Being attentive to realities like war is painful, and people are not well-equipped to keep a sustained focus on traumatic occurrences. The 24/7 news cycle and our digital devices engineer environments to keep us perpetually distracted and disoriented.

As a result, tragic events can recede from our attention because we feel overwhelmed, helpless or drawn to other urgent issues. This phenomenon is called “crisis fatigue.”

My interest in fatigue stemmed from my research into attention. French philosopher Simone Weil wrote that moral attention is the capacity to open ourselves fully to realities we encounter. Attention is a suspension of our ego-driven frameworks to sense what is actually before us, without avoidance or projection.

The sensitivity involved in attending to crises is a double-edged sword. While attention puts us in touch with the unvarnished lives of others so the afflicted are truly seen and heard, such openness can overwhelm us through vicarious trauma.

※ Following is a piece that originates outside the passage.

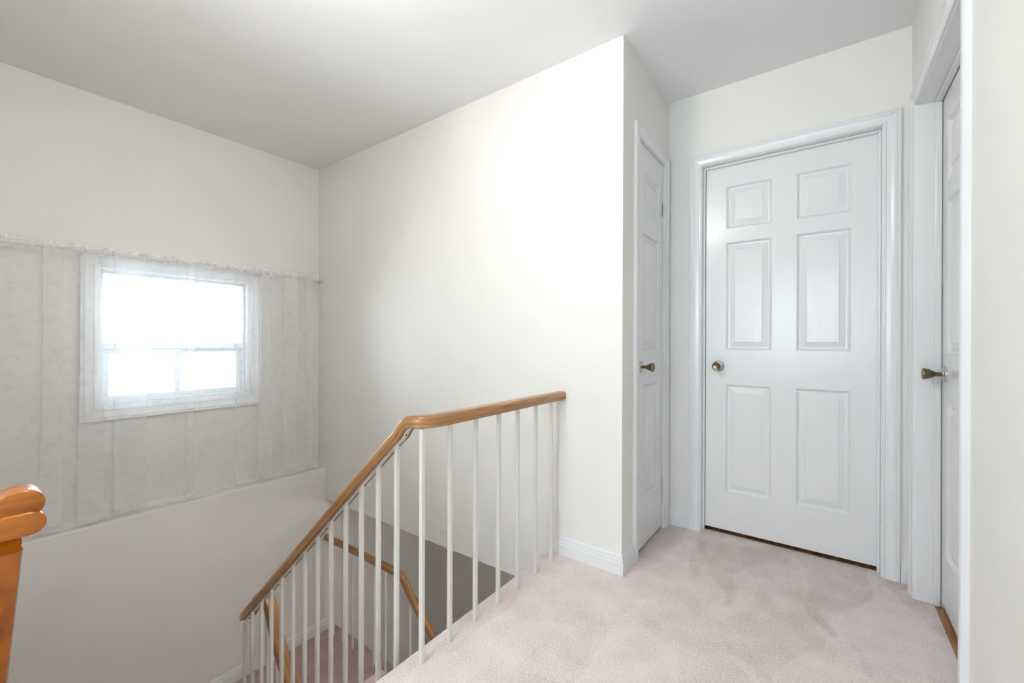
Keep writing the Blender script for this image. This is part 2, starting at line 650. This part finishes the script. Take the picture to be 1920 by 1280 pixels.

How might we recover a capacity for meaningful attention in this context? Limiting the daily intake of news can help us focus on particular issues without feeling overwhelmed. Reading long-form articles can assist in cultivating attention and decreasing the sense of futility that comes with ‘doom-scrolling.’

Journalists can include more solutions-based stories that capture the possibility of change. As author Amanda Ripley notes, “Stories that offer hope, agency, and dignity feel like breaking news right now, because we are so overwhelmed with the opposite.”